* **The task**: Report every line below that holds the word "scene".

* **Material**:
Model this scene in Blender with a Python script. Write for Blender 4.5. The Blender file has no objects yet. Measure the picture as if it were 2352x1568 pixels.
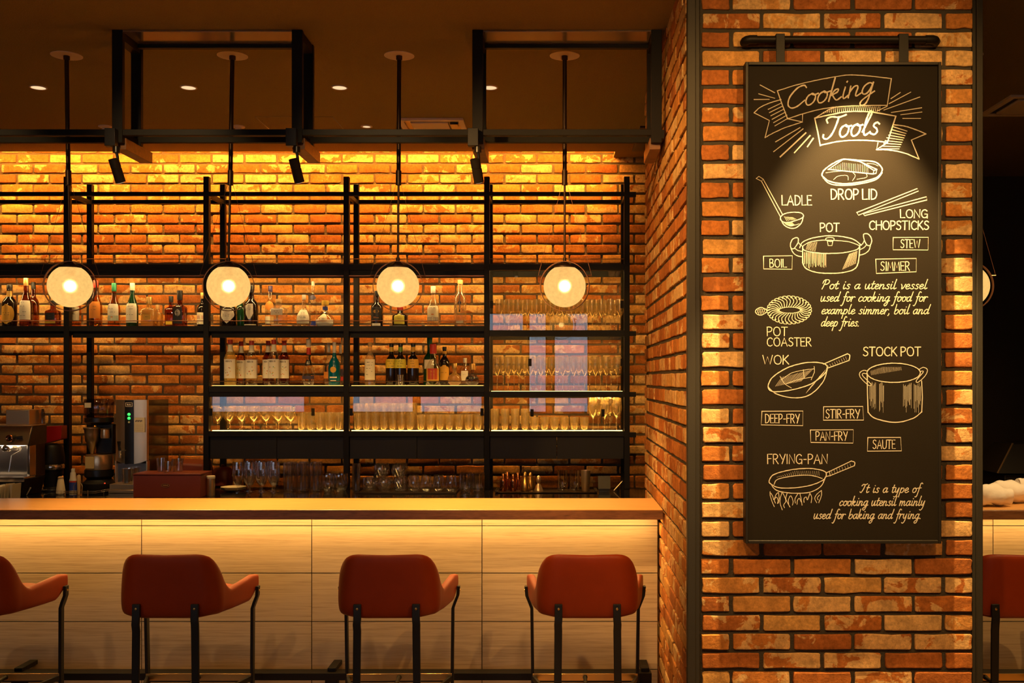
import bpy, bmesh, math, random
from mathutils import Vector, Matrix
random.seed(7)
D = bpy.data
C = bpy.context.scene.collection
SC = bpy.context.scene
PI = math.pi
E = 1.62            # eye height of the camera above the floor
F = 2352.0          # focal length in pixels of the 2352 x 1568 frame
VX, VY = 1278.0, 869.0   # where the camera's axis meets the frame


def PX(x, Y):
    return (x - VX) * Y / F


def PZ(y, Y):
    return E + (VY - y) * Y / F


# ------------------------------------------------------------------ camera, world, exposure, large lights
cam_d = D.cameras.new('camera')
cam_d.sensor_width = 36.0
cam_d.lens = 36.0
cam_d.shift_x = (1176 - VX) / 2352.0
cam_d.shift_y = (VY - 784) / 2352.0
cam_d.clip_start = 0.05
cam = D.objects.new('camera', cam_d)
cam.location = (0, 0, E)
cam.rotation_euler = (PI / 2, 0, 0)
C.objects.link(cam)
SC.camera = cam

SC.view_settings.view_transform = 'Standard'
SC.view_settings.look = 'None'
SC.view_settings.gamma = 1.0
SC.view_settings.exposure = 0.0
SC.view_settings.use_curve_mapping = False
try:
    SC.cycles.max_bounces = 8
    SC.cycles.diffuse_bounces = 3
    SC.cycles.glossy_bounces = 4
    SC.cycles.transmission_bounces = 6
    SC.cycles.transparent_max_bounces = 24
    SC.cycles.caustics_reflective = False
    SC.cycles.caustics_refractive = False
    SC.cycles.sample_clamp_indirect = 4.0
    SC.cycles.use_denoising = True
    SC.cycles.use_adaptive_sampling = True
    SC.cycles.adaptive_threshold = 0.02
except Exception:
    pass

world = D.worlds.new('daylight')
SC.world = world
world.use_nodes = True
bg = world.node_tree.nodes['Background']
bg.inputs['Color'].default_value = (0.60, 0.76, 1.0, 1)
bg.inputs['Strength'].default_value = 2.4

CEIL = E + 1.652
SHELF_Y, REAR_Y, WALL_Y = 7.13, 7.50, 7.66
PIL_X, PIL_Y, PIL_Y2, PIL_X2 = 0.5287, 4.09, 6.01, 1.704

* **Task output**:
Model this scene in Blender with a Python script. Write for Blender 4.5. The Blender file has no objects yet. Measure the picture as if it were 2352x1568 pixels.
C = bpy.context.scene.collection
SC = bpy.context.scene